Entropy generation in a hollow cylinder with temperature dependent thermal conductivity and internal heat generation with convective–radiative surface cooling

Abstract

This article investigates entropy generation in an asymmetrically cooled hollow cylinder with temperature dependent thermal conductivity and internal heat generation. The inside surface of the cylinder is cooled by convection on its inside surface while the outside surface experiences simultaneous convective–radiative cooling. The thermal conductivity of the cylinder as well as the internal heat generation within the cylinder are linear functions of temperature, introducing two nonlinearities in the one-dimensional steady state heat conduction equation. A third nonlinearity arises due to radiative heat loss from the outside surface of the cylinder. The nonlinear system is solved analytically using the differential transformation method (DTM) to obtain the temperature distribution which is then used to compute local and total entropy generation rates in the cylinder.
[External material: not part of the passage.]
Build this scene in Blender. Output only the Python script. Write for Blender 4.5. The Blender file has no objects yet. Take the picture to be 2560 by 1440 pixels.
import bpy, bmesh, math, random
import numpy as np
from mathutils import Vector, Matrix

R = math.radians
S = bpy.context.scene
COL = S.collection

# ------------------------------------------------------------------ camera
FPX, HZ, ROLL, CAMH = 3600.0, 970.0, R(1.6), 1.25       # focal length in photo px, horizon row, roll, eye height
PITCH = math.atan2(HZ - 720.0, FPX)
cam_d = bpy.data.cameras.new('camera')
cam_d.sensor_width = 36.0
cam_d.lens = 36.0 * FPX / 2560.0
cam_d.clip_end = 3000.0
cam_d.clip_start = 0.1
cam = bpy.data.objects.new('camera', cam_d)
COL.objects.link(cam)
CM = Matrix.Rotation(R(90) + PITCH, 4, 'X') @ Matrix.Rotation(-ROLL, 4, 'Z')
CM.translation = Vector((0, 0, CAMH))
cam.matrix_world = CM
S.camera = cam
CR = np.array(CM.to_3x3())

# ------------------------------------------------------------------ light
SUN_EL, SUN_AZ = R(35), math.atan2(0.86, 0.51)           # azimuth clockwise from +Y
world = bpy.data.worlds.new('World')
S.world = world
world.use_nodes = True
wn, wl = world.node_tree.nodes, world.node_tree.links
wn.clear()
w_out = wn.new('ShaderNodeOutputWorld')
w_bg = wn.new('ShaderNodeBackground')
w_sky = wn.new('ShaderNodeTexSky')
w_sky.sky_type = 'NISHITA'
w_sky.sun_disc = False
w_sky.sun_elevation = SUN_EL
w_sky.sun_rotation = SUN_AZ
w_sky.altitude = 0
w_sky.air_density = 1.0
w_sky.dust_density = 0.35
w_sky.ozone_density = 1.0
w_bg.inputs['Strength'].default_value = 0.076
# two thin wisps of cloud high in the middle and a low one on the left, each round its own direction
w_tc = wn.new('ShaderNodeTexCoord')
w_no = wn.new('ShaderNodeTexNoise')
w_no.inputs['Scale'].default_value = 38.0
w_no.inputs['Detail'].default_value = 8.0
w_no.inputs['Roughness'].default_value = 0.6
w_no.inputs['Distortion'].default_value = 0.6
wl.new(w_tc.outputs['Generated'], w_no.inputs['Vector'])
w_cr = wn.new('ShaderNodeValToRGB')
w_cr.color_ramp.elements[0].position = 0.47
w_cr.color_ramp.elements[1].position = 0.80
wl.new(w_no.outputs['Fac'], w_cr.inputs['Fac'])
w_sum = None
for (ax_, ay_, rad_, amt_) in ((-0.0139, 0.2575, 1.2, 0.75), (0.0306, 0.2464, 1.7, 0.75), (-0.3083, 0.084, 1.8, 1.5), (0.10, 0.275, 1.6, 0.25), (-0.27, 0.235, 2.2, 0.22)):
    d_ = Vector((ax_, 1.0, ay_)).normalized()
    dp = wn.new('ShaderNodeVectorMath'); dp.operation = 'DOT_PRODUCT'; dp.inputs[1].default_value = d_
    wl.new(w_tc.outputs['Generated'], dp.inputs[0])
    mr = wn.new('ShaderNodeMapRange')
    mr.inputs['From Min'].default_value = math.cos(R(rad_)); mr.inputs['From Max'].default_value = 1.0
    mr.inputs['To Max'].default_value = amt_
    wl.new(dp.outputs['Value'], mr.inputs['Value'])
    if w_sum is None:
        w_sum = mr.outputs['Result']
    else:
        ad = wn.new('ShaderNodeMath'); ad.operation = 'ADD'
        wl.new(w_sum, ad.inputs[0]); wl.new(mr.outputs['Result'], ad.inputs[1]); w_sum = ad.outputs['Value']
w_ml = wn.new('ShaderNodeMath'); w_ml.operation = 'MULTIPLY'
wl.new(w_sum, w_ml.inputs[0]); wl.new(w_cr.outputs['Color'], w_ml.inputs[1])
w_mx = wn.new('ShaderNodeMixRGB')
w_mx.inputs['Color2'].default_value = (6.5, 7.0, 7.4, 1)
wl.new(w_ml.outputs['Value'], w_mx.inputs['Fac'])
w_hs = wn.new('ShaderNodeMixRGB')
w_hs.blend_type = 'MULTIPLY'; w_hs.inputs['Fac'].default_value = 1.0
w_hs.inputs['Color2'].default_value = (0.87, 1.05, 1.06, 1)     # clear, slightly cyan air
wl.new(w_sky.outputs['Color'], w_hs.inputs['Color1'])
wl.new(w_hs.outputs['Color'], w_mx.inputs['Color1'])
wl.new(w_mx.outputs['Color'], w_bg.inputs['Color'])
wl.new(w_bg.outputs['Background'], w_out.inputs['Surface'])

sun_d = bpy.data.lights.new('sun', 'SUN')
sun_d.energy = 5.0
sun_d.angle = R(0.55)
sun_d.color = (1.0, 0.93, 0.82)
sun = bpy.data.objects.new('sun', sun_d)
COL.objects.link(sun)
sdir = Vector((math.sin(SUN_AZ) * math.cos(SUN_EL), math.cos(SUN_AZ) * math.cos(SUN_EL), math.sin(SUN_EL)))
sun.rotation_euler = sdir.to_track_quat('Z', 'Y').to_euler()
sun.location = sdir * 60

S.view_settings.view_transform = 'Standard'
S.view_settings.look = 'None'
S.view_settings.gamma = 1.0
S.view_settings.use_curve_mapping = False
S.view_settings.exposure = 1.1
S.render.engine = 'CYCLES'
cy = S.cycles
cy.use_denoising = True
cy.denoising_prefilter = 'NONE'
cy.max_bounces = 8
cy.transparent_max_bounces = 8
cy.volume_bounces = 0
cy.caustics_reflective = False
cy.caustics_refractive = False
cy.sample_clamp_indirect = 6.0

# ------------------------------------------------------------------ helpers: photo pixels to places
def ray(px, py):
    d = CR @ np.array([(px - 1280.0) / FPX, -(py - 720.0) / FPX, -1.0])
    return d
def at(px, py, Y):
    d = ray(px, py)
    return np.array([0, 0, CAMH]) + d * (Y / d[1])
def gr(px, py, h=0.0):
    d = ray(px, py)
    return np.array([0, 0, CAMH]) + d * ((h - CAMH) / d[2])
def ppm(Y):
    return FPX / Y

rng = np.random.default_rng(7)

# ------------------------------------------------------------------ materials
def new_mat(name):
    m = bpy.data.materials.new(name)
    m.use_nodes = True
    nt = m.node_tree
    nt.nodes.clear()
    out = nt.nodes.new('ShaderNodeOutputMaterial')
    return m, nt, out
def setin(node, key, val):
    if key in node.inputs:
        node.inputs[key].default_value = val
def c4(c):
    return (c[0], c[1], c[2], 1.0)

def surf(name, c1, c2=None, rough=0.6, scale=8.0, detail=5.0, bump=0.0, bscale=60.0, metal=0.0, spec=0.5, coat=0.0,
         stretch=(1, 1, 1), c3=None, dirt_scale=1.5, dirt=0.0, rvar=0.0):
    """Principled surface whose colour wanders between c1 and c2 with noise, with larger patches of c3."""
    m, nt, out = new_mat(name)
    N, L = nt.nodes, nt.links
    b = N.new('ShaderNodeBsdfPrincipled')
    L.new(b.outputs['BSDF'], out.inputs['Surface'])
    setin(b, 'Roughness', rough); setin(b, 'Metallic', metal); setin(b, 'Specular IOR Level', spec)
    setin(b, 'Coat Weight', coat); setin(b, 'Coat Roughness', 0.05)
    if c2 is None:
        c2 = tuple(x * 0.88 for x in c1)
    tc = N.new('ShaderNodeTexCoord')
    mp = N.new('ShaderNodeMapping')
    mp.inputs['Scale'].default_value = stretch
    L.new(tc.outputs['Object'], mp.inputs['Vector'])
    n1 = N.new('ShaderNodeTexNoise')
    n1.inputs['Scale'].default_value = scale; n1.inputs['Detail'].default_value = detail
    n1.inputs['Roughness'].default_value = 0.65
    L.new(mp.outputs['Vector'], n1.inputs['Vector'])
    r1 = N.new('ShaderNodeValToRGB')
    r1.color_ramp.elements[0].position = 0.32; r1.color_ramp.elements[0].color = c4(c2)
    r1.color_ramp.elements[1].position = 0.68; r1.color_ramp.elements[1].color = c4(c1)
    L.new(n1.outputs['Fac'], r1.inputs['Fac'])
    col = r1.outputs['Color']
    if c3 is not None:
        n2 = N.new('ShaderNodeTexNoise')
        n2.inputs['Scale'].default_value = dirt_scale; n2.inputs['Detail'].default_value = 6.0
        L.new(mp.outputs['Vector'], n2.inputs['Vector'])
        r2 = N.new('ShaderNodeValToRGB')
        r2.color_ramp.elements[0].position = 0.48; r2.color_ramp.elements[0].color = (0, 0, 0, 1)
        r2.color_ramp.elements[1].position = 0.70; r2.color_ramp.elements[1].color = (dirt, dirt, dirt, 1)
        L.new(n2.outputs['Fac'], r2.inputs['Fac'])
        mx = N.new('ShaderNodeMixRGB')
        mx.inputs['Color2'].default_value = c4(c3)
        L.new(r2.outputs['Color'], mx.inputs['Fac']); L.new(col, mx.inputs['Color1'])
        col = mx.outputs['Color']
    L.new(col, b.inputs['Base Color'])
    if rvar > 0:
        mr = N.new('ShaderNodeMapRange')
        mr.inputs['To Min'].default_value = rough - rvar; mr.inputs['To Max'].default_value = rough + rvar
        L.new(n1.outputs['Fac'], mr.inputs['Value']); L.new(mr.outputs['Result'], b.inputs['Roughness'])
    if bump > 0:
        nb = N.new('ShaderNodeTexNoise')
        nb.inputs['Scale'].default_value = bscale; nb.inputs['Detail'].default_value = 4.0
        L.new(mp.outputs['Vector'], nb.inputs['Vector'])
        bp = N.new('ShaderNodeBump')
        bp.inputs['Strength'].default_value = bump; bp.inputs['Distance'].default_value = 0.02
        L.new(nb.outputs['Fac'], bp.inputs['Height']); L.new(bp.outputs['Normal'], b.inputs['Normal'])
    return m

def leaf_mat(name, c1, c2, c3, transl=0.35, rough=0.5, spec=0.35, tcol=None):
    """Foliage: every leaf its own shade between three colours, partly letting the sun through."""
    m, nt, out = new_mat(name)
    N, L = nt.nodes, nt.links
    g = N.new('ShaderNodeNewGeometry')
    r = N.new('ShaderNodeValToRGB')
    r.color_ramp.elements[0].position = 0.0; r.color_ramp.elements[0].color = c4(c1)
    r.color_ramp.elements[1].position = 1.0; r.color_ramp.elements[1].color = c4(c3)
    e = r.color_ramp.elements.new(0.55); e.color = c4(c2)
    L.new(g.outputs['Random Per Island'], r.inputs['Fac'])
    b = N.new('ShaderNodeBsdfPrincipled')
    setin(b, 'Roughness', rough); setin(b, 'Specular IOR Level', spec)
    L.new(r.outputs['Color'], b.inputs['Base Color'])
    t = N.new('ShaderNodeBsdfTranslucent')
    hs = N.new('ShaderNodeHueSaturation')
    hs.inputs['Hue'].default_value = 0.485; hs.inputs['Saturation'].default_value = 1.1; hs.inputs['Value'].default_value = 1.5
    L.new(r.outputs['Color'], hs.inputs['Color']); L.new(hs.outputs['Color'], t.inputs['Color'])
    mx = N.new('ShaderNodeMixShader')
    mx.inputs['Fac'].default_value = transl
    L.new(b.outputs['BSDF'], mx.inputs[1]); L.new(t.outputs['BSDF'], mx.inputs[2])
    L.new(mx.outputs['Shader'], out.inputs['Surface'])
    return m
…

The accuracy of DTM is verified by comparing its predictions with the analytical solution for the case of constant thermal conductivity and constant internal heat generation. The local and total entropy generations depend on six dimensionless parameters: heat generation parameter Q, thermal conductivity parameter β, conduction–convection parameters Nc1 and Nc2, conduction–radiation parameter Nr, convection sink temperature δ and radiation sink temperature η.